"It's a little self indulgent..." - My mom
"After I read a sentence, I get mad at myself for caring what you're doing." -Karl Dusen

Thursday, January 21, 2010

Runs Gone Wrong #2

Welcome to Richmond

I worked myself silly the summer of 2002. I was excited for a chance to run on a Division I cross country team, even if it meant sitting out another semester because I transferred. I knew it would be a big leap from a bad Division III team, even moreso with a year off in the meantime.
I woke up at 5 am to do my long runs before it got too hot.
I dropped my 5k PR to 16:12 from 16:50. I competed well in road races and fought hard. None of that prepared me for what awaited in Richmond.
The first practice of the season was a chance for everyone to show off how much they had worked in the summer. Our initial run, I don't even remember how long it was, or how fast it really was, but it felt like the fastest run of my life. It didn't help that Kevin Rhue was trying to show all of us how fast he was. I'm going to go ahead and blame him. Trying to show everyone that I belonged, I tried to stick in there, but it rarely worked that well. The heat and humidity of our post-dawn workouts was getting to me.
I started dropping from the workouts, sooner and sooner each day. When I fell back during a long run in Pocohontas State Park, I wound up being the guy who got lost that year. It would have been one thing had I trained in Virginia all summer, so I would at least be used to the climate, but stepping up my game while also rearranging my schedule to train before dawn meant a bigger leap when I got to school.
Every morning, I felt like I had fallen down the stairs when I woke up, yet came back for more. In the middle of the second week, we ran to the field hockey field and football practice fields for a workout- 2x15 minutes hard, with five minutes rest, I think. The first interval took all of my strength to stick with the pack, by the time the second started, I was a human wasteland. I kept slowing, my feet soaked in sweat. I kept pushing, because I knew giving wouldn't help anything. I worked on the assertion that I should be pushing my body to the limit. I hadn't, however, put myself in a position where I could grow from each workout. I severely underestimated the amount I sweated, which is a lot on a normal basis, but in the new humid summer, I was killing myself by not forcing myself to drink water.
I ran my afternoon runs like the confused boy I was, trying to prove to anyone who saw me, and myself, that I belonged, hammering away.
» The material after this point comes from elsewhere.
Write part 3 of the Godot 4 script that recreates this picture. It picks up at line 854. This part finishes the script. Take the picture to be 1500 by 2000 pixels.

When Pat Barkhuff saw me, he implored me to slow down, but I didn't have a year of DI running under my belt to tell me that, or the firsthand knowledge of what it takes to compete at that level.
As the second 15 minutes progressed, I slowed down, yet I couldn't force myself to go any faster, which is amazing because I was going so slowly, it would normally be easier to go faster than to go slower. At some point, I got dizzy. Then I was on the ground, then Steve had run over to me, yelling to never give myself a way out, that I was ruining the workout for everyone who was still running, and probably some other things that I couldn't understand because I was so out of it.
I'm not sure if embarassed describes how I felt. Demoralized, not with the verbal lashing- it wasn't even a lashing- everything he said was meant to teach, not punish me. I was more confused than anything. How could I work so hard yet regress to far? I stumbled to finish the 15 minutes, I don't even remember how I felt when I finished, but I dragged myself back on a cooldown. I came across the then-injured Jon Lauder near the pier. I don't remember much of what he said besides "what's happening?" I kept him up-to-date on my training over the summer, so he knew what kind of work I had put in. He told me later that he thought Steve was going to cut me, and at that point, I would have agreed. I was pathetic.
The worst part was that my neglect had put me in that position. I wasn't drinking enough water, or fruit juices, so I was constantly dehydrated. I had suffered from dehydration once in high school, so I already knew it was a problem, but I didn't address it vigorously. I got on that immediately and I showed immediate improvement, which I will detail in a later post.

1 comment:

  1. I'm enjoying the old school posts! (plus, of course, the jon lauder relationship updates, haha)

    You capture Steve's voice so well. And yes, blame Rhue.